Five months later, Florida made Solomon’s colleague’s suggestion into state law.
On Feb. 2, Solomon handed in her letter of resignation, effective immediately.
The final straw was when her supervisor implied she would face consequences for taking a week’s leave so she could get fertility treatments; she and Hayley were trying to have a baby. But the bigger problem was it no longer felt possible to be lesbian and a teacher in Florida. The years of homophobic comments from her colleagues now seemed enshrined in state law, their message — “you don’t belong here” — triumphant and irresistible.
Her students cried when she told them. Some handed her letters at the end of her last day, in which they apologized for past bad behavior and asked if she would change her mind.
“I want you to stay,” one student wrote, above a drawing of six small hearts.

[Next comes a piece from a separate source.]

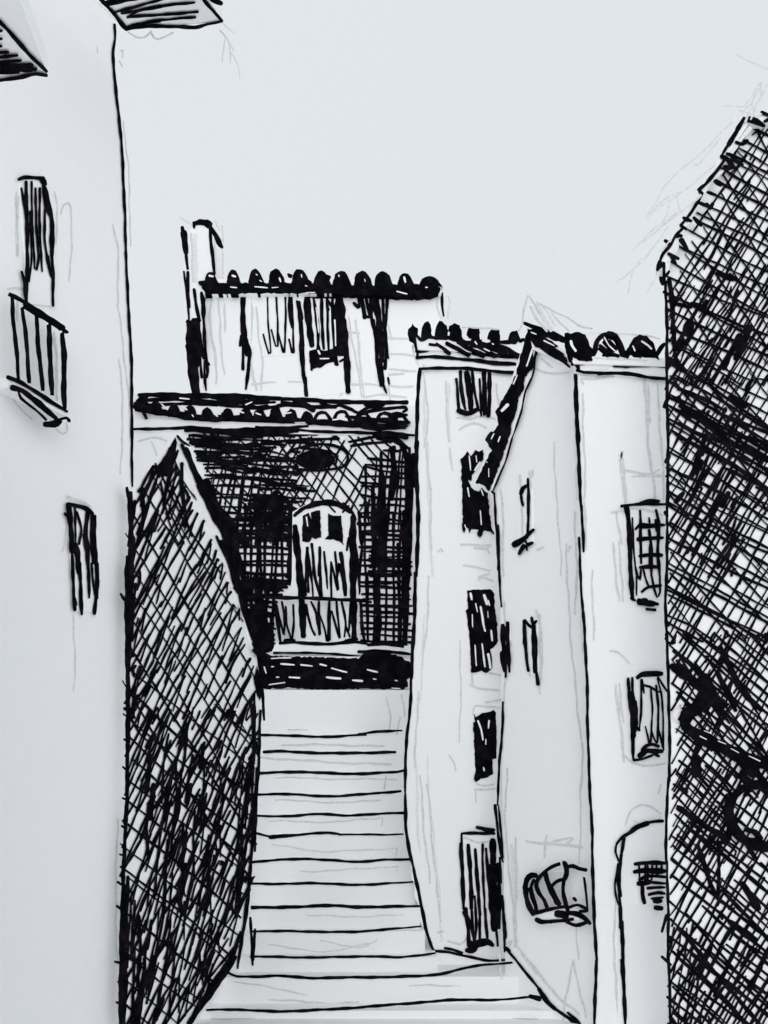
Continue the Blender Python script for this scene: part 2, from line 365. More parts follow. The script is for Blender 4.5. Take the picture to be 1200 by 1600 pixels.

Until she read that note, Solomon had managed to hold in her tears.
Since then, she has spent most of her time hunting for a job on LinkedIn and traveling to a long string of fertility-related doctor’s appointments. For now, she and her wife are surviving on Hayley’s salary, although it won’t cover them both for much longer. Hoping to make some extra cash, Solomon has begun designing and selling dog collars on Etsy.
She still thinks about her students most days. But of the more than 630 jobs she has applied for in the past five months, not a single one was as a public-school teacher.
She will never teach again, Solomon said. Not in Florida.